■ **DATA SECTION**

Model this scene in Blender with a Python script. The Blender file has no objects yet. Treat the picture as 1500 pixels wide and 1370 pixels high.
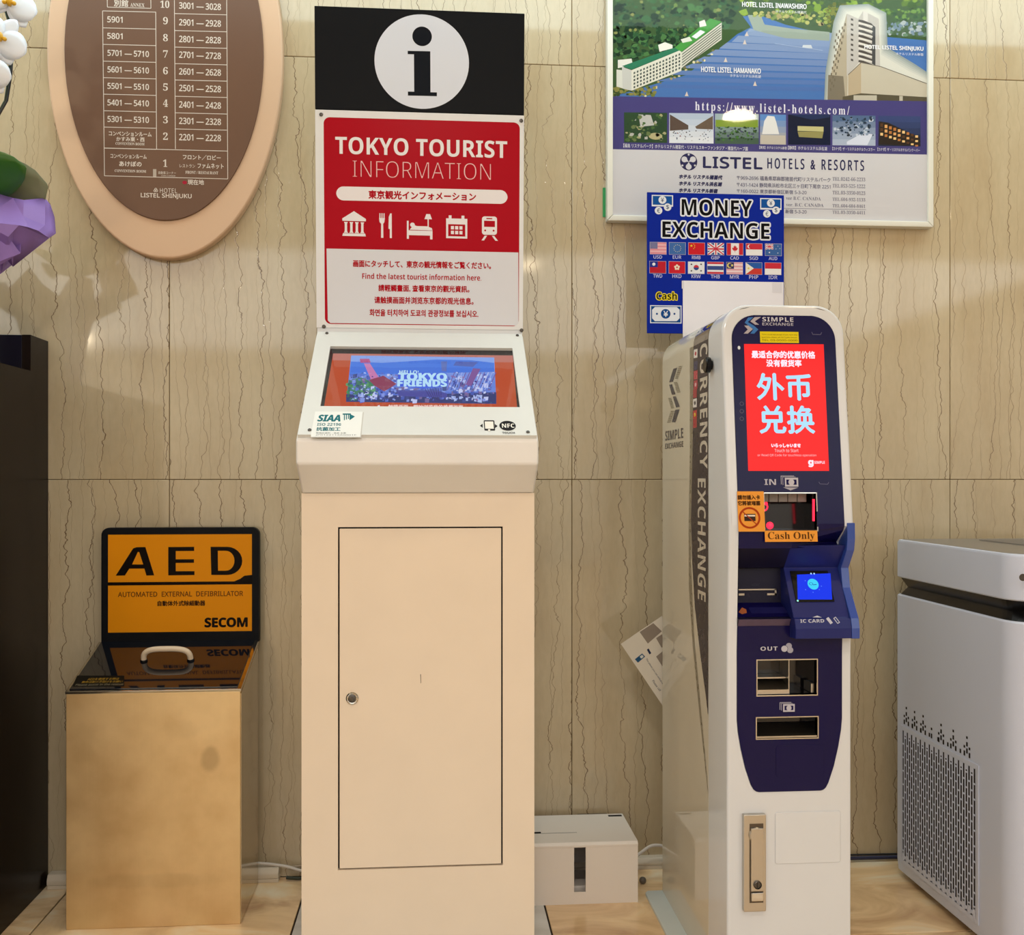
import bpy, bmesh, math, random
from mathutils import Vector, Matrix, geometry
# ------------------------------------------------------------------ scene, camera, exposure
SC = bpy.context.scene
COL = SC.collection
F, CX, CY = 1450.0, 750.0, 700.0          # focal length in pixels of the 1500 x 1370 photo, horizon at y = 700
YAW = math.radians(4.535)
DIST, EYE = 2.768, 1.10                   # camera to wall, camera height
SA, CA = math.sin(YAW), math.cos(YAW)
cam = bpy.data.cameras.new('camera'); cam.sensor_width = 36; cam.lens = 36 * F / 1500
cam.shift_y = (CY - 685) / 1500; cam.clip_start = 0.02
cam_ob = bpy.data.objects.new('camera', cam); COL.objects.link(cam_ob)
cam_ob.location = (0, -DIST, EYE); cam_ob.rotation_euler = (math.pi / 2, 0, -YAW)
SC.camera = cam_ob
SC.view_settings.view_transform = 'Standard'; SC.view_settings.look = 'None'
SC.view_settings.exposure = 0.08; SC.view_settings.gamma = 1.0
SC.view_settings.use_curve_mapping = False
SC.cycles.use_denoising = True
SC.cycles.max_bounces = 8; SC.cycles.diffuse_bounces = 4; SC.cycles.glossy_bounces = 4
SC.cycles.sample_clamp_indirect = 6.0

W = bpy.data.worlds.new('world'); SC.world = W; W.use_nodes = True
W.node_tree.nodes['Background'].inputs[0].default_value = (1.0, 0.93, 0.85, 1)
W.node_tree.nodes['Background'].inputs[1].default_value = 0.25

CEIL = 2.70
def area(name, loc, sx, sy, power, col, shape='RECTANGLE', rot=(0, 0, 0)):
    l = bpy.data.lights.new(name, 'AREA'); l.shape = shape; l.size = sx; l.size_y = sy
    l.energy = power; l.color = col
    o = bpy.data.objects.new(name, l); o.location = loc; o.rotation_euler = rot; COL.objects.link(o)
    return o
# cool strip set in the ceiling along the marble wall
area('strip_light', (0.0, -0.375, CEIL - 0.02), 8.0, 0.65, 46, (0.80, 0.98, 1.0))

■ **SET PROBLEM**
Retype the whole listing, keeping every line identical and omitting all pictures.

■ **FINAL RESULT**
Model this scene in Blender with a Python script. The Blender file has no objects yet. Treat the picture as 1500 pixels wide and 1370 pixels high.
import bpy, bmesh, math, random
from mathutils import Vector, Matrix, geometry
# ------------------------------------------------------------------ scene, camera, exposure
SC = bpy.context.scene
COL = SC.collection
F, CX, CY = 1450.0, 750.0, 700.0          # focal length in pixels of the 1500 x 1370 photo, horizon at y = 700
YAW = math.radians(4.535)
DIST, EYE = 2.768, 1.10                   # camera to wall, camera height
SA, CA = math.sin(YAW), math.cos(YAW)
cam = bpy.data.cameras.new('camera'); cam.sensor_width = 36; cam.lens = 36 * F / 1500
cam.shift_y = (CY - 685) / 1500; cam.clip_start = 0.02
cam_ob = bpy.data.objects.new('camera', cam); COL.objects.link(cam_ob)
cam_ob.location = (0, -DIST, EYE); cam_ob.rotation_euler = (math.pi / 2, 0, -YAW)
SC.camera = cam_ob
SC.view_settings.view_transform = 'Standard'; SC.view_settings.look = 'None'
SC.view_settings.exposure = 0.08; SC.view_settings.gamma = 1.0
SC.view_settings.use_curve_mapping = False
SC.cycles.use_denoising = True
SC.cycles.max_bounces = 8; SC.cycles.diffuse_bounces = 4; SC.cycles.glossy_bounces = 4
SC.cycles.sample_clamp_indirect = 6.0

W = bpy.data.worlds.new('world'); SC.world = W; W.use_nodes = True
W.node_tree.nodes['Background'].inputs[0].default_value = (1.0, 0.93, 0.85, 1)
W.node_tree.nodes['Background'].inputs[1].default_value = 0.25

CEIL = 2.70
def area(name, loc, sx, sy, power, col, shape='RECTANGLE', rot=(0, 0, 0)):
    l = bpy.data.lights.new(name, 'AREA'); l.shape = shape; l.size = sx; l.size_y = sy
    l.energy = power; l.color = col
    o = bpy.data.objects.new(name, l); o.location = loc; o.rotation_euler = rot; COL.objects.link(o)
    return o
# cool strip set in the ceiling along the marble wall
area('strip_light', (0.0, -0.375, CEIL - 0.02), 8.0, 0.65, 46, (0.80, 0.98, 1.0))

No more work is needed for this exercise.